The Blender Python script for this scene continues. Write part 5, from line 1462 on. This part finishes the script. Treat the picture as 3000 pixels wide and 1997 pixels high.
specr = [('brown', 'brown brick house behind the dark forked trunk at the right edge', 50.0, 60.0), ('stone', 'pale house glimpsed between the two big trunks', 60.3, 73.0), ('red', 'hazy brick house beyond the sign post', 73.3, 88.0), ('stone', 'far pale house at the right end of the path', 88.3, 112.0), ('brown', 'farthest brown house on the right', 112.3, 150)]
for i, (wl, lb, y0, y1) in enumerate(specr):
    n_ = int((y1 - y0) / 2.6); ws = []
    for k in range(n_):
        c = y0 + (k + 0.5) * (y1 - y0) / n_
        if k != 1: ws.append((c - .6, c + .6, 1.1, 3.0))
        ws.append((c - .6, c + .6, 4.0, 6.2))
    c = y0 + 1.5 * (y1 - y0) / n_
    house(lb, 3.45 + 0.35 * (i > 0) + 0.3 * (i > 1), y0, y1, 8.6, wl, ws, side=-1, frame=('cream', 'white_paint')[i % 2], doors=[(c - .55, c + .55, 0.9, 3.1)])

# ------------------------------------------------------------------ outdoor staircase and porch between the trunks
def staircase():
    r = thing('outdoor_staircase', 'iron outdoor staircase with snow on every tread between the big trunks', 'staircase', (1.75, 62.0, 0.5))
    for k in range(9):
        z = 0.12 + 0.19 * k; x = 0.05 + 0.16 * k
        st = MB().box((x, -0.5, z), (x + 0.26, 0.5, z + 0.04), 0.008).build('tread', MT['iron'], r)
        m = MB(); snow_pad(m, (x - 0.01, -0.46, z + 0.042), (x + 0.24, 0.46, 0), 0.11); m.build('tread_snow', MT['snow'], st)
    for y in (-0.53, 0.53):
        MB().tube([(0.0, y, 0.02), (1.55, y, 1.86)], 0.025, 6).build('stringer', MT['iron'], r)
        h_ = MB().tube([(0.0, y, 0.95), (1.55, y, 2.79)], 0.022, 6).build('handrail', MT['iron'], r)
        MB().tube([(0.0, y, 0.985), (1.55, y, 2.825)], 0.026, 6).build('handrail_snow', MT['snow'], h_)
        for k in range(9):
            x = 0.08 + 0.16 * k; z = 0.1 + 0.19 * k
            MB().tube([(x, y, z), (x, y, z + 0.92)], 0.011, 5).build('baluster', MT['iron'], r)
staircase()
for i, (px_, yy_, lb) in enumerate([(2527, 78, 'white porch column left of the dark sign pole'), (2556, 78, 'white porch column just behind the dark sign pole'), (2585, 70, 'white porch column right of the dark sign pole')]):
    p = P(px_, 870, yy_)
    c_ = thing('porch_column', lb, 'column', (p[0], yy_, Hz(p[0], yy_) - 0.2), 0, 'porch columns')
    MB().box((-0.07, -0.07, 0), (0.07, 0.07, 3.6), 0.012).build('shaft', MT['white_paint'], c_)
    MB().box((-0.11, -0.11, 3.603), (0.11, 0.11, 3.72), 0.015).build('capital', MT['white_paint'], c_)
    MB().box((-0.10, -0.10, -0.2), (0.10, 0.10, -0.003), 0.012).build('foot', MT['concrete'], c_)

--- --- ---

Starting at the top of the data above, repeat every line exactly until the line containing "house(lb, 3.45 +" has been given, then stop.

#### RESPONSE FOR THIS EXERCISE
The Blender Python script for this scene continues. Write part 5, from line 1462 on. This part finishes the script. Treat the picture as 3000 pixels wide and 1997 pixels high.
specr = [('brown', 'brown brick house behind the dark forked trunk at the right edge', 50.0, 60.0), ('stone', 'pale house glimpsed between the two big trunks', 60.3, 73.0), ('red', 'hazy brick house beyond the sign post', 73.3, 88.0), ('stone', 'far pale house at the right end of the path', 88.3, 112.0), ('brown', 'farthest brown house on the right', 112.3, 150)]
for i, (wl, lb, y0, y1) in enumerate(specr):
    n_ = int((y1 - y0) / 2.6); ws = []
    for k in range(n_):
        c = y0 + (k + 0.5) * (y1 - y0) / n_
        if k != 1: ws.append((c - .6, c + .6, 1.1, 3.0))
        ws.append((c - .6, c + .6, 4.0, 6.2))
    c = y0 + 1.5 * (y1 - y0) / n_
    house(lb, 3.45 + 0.35 * (i > 0) + 0.3 * (i > 1), y0, y1, 8.6, wl, ws, side=-1, frame=('cream', 'white_paint')[i % 2], doors=[(c - .55, c + .55, 0.9, 3.1)])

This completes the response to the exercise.